Incredibly Small Car Brand Loses Its Head


smart fortwo electric

People make fun of automakers with severely limited vehicle lineups, but Mitsubishi has nothing on the diminutive — in every sense of the word — Smart brand. Note: we’re using a capital “S” here and always will.

Technically, the Daimler AG division sells a single model in the United States, though the powers that be break it up into two: coupe and cabriolet. Well known for being the smallest,  lightest mass-produced new car on the domestic market, the Fortwo quickly gained a reputation for having the jerkiest, most unsatisfying transmission in existence. Recently, engine fires sparked (pardon the pun) a recall of 43,000 2008-2009 vehicles in the U.S. and 7,000 in Canada.

Born as a diesel-powered division before changing over to gasoline propulsion, Smart has now evolved into an electric-only brand. And its U.S. sales have never been lower. Maybe the new head of Smart will have some ideas.

Announced Tuesday, CEO Dr. Annette Winkler will step down from the division’s helm after eight years, effective September 30th. Winkler has been with Daimler for 23 years.

“One of the key responsibilities of every executive is to pass on leading positions to the next generation at the right time,” Winkler said in a statement. “And that time has now come – with the clear focus of smart as a fully electric urban-mobility brand and with the decision to develop the Hambach facility into a plant for fully electric vehicles within the Mercedes-Benz production network. With my endless passion for smart and the people behind it, this decision was not easy for me. I am all the more pleased that I can now support the handover to a successor.”

Currently, the identity of Winkler’s replacement remains a mystery, much like the brand’s future.

Dr. Dieter Zetsche, Daimler chairman and Mercedes-Benz boss, said “the smart plant in Hambach has continually improved its competitiveness and is extremely well positioned for the future” thanks to Winkler’s efforts. The company recently announced plans to produce a small, EQ-badged Mercedes-Benz vehicle at Hambach.

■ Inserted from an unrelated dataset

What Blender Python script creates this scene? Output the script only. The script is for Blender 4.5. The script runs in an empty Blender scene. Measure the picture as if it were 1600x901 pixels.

Now that Smart is an entirely electric entity, at least in North America, Daimler saw fit to bestow its “EQ” label on the brand and its vehicles. For the 2018.5 model year, the division becomes “Smart EQ,” with its sole U.S. vehicle sold as the Smart EQ Fortwo Electric Drive. The model draws 80 horsepower and 118 lb-ft of torque from its electric motor, making it the fastest Fortwo to date. A price cut accompanied the brand’s green evolution.

Sadly, the electric model’s 2017 update saw range fall from an already paltry 68 miles to an even worse 58 miles, making this “city car” an urban denizen purely out of necessity. In the U.S. in April, just 93 customers picked up a Fortwo Electric Drive. 33 Canadians did the same.

This is quite a fall for the Fortwo, which, in its first year on the U.S. market (2008), sold 24,622 examples. Last year’s tally amounted to 3,071 vehicles, and the first four months of 2018 show a 70.8 percent volume loss. A rare car, indeed. Not unsurprisingly, there’s even a cheaper lease on leftover 2017 models advertised on Smart’s U.S. consumer website.

In the division’s home market, customers get a choice between two- and four-seater models, and cars can still be ordered with internal combustion engines (Smart goes all-electric there in 2020). Given the wide differences between North America and the continent, it’s not a shock to see Smart’s European sales topped 100,000 units in the past two calendar years. This side of the Atlantic, however, it’s a hen’s tooth.